**Instructions to follow**
The listing below should be copied in full, word for word.

**Data block**

--- start ---

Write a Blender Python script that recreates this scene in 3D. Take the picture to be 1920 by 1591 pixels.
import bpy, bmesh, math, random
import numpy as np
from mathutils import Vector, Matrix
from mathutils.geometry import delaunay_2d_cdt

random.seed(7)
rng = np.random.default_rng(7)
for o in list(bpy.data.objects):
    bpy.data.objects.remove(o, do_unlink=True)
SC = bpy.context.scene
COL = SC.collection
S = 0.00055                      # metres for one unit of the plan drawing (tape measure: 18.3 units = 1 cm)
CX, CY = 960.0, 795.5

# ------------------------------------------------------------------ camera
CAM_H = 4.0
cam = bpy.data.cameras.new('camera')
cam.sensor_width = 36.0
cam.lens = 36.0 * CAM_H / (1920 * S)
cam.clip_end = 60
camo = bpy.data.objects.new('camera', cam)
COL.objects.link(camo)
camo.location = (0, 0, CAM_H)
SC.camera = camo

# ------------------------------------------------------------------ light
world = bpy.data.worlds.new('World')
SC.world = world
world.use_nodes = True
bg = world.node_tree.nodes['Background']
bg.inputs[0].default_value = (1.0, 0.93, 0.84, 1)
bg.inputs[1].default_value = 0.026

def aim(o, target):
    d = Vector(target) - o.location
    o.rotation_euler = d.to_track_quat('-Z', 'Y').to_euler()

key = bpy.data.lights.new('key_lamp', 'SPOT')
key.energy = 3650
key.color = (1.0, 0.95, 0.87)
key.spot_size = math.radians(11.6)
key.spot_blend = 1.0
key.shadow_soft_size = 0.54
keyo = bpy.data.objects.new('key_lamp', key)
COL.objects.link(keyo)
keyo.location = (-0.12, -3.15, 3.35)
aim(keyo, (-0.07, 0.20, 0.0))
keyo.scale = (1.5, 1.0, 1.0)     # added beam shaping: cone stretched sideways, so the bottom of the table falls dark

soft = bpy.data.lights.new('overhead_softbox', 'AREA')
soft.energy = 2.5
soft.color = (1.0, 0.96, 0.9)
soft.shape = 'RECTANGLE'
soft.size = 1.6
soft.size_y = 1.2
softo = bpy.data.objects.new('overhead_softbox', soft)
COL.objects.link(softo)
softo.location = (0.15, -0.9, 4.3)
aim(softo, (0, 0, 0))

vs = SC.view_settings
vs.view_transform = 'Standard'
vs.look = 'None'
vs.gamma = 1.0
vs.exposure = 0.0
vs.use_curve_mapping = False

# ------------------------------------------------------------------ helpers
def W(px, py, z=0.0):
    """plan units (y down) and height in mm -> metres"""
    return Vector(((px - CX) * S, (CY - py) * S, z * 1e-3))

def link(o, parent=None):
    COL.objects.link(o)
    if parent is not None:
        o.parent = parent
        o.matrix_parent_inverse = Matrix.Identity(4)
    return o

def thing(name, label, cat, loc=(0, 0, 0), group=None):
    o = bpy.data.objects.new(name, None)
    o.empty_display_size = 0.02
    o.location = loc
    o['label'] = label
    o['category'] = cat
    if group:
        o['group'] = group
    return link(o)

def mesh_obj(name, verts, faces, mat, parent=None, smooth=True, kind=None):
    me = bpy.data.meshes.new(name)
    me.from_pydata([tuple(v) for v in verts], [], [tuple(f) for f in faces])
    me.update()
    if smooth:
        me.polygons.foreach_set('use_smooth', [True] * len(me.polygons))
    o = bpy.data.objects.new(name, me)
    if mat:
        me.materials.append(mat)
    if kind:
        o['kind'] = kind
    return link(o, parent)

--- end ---

**Result of the task**
Write a Blender Python script that recreates this scene in 3D. Take the picture to be 1920 by 1591 pixels.
import bpy, bmesh, math, random
import numpy as np
from mathutils import Vector, Matrix
from mathutils.geometry import delaunay_2d_cdt

random.seed(7)
rng = np.random.default_rng(7)
for o in list(bpy.data.objects):
    bpy.data.objects.remove(o, do_unlink=True)
SC = bpy.context.scene
COL = SC.collection
S = 0.00055                      # metres for one unit of the plan drawing (tape measure: 18.3 units = 1 cm)
CX, CY = 960.0, 795.5

# ------------------------------------------------------------------ camera
CAM_H = 4.0
cam = bpy.data.cameras.new('camera')
cam.sensor_width = 36.0
cam.lens = 36.0 * CAM_H / (1920 * S)
cam.clip_end = 60
camo = bpy.data.objects.new('camera', cam)
COL.objects.link(camo)
camo.location = (0, 0, CAM_H)
SC.camera = camo

# ------------------------------------------------------------------ light
world = bpy.data.worlds.new('World')
SC.world = world
world.use_nodes = True
bg = world.node_tree.nodes['Background']
bg.inputs[0].default_value = (1.0, 0.93, 0.84, 1)
bg.inputs[1].default_value = 0.026

def aim(o, target):
    d = Vector(target) - o.location
    o.rotation_euler = d.to_track_quat('-Z', 'Y').to_euler()

key = bpy.data.lights.new('key_lamp', 'SPOT')
key.energy = 3650
key.color = (1.0, 0.95, 0.87)
key.spot_size = math.radians(11.6)
key.spot_blend = 1.0
key.shadow_soft_size = 0.54
keyo = bpy.data.objects.new('key_lamp', key)
COL.objects.link(keyo)
keyo.location = (-0.12, -3.15, 3.35)
aim(keyo, (-0.07, 0.20, 0.0))
keyo.scale = (1.5, 1.0, 1.0)     # added beam shaping: cone stretched sideways, so the bottom of the table falls dark

soft = bpy.data.lights.new('overhead_softbox', 'AREA')
soft.energy = 2.5
soft.color = (1.0, 0.96, 0.9)
soft.shape = 'RECTANGLE'
soft.size = 1.6
soft.size_y = 1.2
softo = bpy.data.objects.new('overhead_softbox', soft)
COL.objects.link(softo)
softo.location = (0.15, -0.9, 4.3)
aim(softo, (0, 0, 0))

vs = SC.view_settings
vs.view_transform = 'Standard'
vs.look = 'None'
vs.gamma = 1.0
vs.exposure = 0.0
vs.use_curve_mapping = False

# ------------------------------------------------------------------ helpers
def W(px, py, z=0.0):
    """plan units (y down) and height in mm -> metres"""
    return Vector(((px - CX) * S, (CY - py) * S, z * 1e-3))

def link(o, parent=None):
    COL.objects.link(o)
    if parent is not None:
        o.parent = parent
        o.matrix_parent_inverse = Matrix.Identity(4)
    return o

def thing(name, label, cat, loc=(0, 0, 0), group=None):
    o = bpy.data.objects.new(name, None)
    o.empty_display_size = 0.02
    o.location = loc
    o['label'] = label
    o['category'] = cat
    if group:
        o['group'] = group
    return link(o)

def mesh_obj(name, verts, faces, mat, parent=None, smooth=True, kind=None):
    me = bpy.data.meshes.new(name)
    me.from_pydata([tuple(v) for v in verts], [], [tuple(f) for f in faces])
    me.update()
    if smooth:
        me.polygons.foreach_set('use_smooth', [True] * len(me.polygons))
    o = bpy.data.objects.new(name, me)
    if mat:
        me.materials.append(mat)
    if kind:
        o['kind'] = kind
    return link(o, parent)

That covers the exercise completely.